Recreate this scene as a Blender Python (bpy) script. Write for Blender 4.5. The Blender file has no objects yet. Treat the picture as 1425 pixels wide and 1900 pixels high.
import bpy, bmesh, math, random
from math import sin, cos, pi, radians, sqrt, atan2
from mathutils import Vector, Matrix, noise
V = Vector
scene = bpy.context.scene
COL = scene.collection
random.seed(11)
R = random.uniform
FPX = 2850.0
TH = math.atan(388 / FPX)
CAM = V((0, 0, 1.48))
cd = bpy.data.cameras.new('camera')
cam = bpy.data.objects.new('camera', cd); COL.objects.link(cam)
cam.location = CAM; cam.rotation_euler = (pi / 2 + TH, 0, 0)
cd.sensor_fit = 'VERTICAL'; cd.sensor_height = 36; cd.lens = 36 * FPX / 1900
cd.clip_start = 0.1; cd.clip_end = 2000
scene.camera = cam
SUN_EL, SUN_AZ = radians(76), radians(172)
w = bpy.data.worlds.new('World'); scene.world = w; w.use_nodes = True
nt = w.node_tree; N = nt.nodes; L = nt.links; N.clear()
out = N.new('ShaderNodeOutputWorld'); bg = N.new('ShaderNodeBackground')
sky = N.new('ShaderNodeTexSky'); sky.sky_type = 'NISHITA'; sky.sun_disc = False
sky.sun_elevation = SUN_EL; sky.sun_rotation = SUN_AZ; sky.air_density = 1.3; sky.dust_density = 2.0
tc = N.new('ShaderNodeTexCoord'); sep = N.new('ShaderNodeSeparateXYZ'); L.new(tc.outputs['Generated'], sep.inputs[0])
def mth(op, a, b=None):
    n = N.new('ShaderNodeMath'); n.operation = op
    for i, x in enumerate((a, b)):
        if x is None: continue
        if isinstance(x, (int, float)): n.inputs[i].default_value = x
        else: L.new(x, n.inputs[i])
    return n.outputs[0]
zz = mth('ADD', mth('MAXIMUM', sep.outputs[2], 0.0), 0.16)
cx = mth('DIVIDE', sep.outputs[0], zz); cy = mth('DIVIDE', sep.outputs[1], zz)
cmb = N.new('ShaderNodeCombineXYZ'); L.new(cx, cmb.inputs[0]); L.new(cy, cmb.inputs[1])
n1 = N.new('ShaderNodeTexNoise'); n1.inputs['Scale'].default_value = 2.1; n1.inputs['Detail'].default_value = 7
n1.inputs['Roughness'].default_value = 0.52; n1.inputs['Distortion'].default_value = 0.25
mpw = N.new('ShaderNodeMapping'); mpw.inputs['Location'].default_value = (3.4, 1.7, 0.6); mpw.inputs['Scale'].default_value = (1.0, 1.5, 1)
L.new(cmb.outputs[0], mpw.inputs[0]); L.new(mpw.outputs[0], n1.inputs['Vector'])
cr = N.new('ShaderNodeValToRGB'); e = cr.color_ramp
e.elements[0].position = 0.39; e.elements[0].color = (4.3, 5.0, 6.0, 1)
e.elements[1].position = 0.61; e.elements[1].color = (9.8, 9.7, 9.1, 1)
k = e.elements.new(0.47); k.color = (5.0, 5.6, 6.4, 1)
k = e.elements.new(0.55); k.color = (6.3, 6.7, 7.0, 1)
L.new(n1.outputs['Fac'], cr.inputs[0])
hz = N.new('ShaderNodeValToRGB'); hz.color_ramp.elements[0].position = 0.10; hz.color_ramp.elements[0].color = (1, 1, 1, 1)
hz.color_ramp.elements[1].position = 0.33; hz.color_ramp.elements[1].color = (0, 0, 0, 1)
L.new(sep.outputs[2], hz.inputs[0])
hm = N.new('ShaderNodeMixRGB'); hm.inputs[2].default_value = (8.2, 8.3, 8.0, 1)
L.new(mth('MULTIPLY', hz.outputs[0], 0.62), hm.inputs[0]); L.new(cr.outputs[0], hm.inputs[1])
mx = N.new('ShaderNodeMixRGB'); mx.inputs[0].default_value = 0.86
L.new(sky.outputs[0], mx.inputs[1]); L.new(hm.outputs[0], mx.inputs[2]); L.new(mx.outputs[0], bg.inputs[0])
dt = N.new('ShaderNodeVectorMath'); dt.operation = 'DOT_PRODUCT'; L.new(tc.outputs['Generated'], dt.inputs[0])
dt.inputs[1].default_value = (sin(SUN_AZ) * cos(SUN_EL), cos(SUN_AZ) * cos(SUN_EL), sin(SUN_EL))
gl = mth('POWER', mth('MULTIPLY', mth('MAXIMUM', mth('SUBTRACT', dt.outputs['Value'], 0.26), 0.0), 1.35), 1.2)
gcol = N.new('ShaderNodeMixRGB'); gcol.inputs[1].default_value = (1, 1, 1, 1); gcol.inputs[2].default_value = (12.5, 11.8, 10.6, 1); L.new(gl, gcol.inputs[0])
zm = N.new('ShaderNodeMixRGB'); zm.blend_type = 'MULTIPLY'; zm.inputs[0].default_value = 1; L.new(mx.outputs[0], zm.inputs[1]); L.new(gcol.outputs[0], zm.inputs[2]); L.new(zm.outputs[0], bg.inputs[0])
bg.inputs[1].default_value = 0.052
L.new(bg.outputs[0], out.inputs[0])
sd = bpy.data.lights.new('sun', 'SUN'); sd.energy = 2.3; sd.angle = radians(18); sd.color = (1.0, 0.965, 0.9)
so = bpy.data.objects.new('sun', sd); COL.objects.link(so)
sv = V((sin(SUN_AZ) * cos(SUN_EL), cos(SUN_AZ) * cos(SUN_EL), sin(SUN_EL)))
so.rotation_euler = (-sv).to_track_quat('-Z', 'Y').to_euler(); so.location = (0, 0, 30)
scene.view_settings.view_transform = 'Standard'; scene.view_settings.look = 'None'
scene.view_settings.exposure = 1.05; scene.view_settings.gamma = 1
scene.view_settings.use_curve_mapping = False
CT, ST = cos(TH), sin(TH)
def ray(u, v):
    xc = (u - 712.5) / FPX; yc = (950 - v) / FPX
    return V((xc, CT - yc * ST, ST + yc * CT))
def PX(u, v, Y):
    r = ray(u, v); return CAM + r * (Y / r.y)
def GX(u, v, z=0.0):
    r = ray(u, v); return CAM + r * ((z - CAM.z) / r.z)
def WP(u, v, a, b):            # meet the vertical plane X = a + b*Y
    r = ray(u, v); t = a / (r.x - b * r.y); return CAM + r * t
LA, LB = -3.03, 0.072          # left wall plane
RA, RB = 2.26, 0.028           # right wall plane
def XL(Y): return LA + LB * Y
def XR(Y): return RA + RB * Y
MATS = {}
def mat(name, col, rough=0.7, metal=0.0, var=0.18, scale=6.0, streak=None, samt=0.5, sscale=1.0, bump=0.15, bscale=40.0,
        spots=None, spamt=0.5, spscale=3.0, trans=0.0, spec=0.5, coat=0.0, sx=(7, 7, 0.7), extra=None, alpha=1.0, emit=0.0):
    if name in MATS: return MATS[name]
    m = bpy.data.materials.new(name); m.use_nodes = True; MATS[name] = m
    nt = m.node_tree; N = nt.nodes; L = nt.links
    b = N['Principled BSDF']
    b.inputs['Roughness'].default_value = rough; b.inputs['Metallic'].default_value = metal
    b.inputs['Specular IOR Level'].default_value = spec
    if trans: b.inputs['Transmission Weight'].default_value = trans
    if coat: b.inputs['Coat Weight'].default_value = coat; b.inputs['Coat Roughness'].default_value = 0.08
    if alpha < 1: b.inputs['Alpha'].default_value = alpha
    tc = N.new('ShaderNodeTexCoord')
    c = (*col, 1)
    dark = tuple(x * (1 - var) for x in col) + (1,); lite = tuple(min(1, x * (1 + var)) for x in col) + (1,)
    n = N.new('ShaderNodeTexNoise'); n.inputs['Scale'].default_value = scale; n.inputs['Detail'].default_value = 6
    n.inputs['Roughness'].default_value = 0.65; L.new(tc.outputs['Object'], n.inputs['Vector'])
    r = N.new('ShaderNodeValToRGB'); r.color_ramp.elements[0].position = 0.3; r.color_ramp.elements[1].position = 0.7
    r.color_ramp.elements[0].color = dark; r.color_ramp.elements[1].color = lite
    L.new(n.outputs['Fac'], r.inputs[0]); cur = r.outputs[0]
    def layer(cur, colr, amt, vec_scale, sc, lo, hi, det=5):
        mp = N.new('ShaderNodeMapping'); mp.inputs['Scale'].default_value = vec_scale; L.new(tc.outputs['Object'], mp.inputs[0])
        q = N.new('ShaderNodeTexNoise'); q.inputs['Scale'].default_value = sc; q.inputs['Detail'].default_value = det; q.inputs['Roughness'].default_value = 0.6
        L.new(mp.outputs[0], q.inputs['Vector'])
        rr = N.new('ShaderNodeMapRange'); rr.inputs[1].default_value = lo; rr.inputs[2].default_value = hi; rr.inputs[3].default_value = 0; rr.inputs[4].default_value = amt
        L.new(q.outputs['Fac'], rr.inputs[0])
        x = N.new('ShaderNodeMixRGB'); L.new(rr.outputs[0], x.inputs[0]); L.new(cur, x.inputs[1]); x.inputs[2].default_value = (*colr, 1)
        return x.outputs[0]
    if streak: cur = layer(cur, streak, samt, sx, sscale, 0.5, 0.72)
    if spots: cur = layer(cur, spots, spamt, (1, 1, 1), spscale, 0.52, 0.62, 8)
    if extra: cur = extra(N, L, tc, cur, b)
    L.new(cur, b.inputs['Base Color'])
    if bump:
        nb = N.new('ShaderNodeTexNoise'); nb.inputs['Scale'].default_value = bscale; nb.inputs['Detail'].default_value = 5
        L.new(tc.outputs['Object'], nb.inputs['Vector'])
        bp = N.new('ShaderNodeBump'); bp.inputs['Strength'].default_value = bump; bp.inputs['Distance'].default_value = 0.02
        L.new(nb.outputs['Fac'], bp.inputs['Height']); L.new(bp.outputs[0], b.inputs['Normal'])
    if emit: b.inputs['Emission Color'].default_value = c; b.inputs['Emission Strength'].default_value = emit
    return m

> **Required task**
Only lines that contain the word "objects" are wanted; copy each of them.

> **Exercise result**
Recreate this scene as a Blender Python (bpy) script. Write for Blender 4.5. The Blender file has no objects yet. Treat the picture as 1425 pixels wide and 1900 pixels high.
cam = bpy.data.objects.new('camera', cd); COL.objects.link(cam)
so = bpy.data.objects.new('sun', sd); COL.objects.link(so)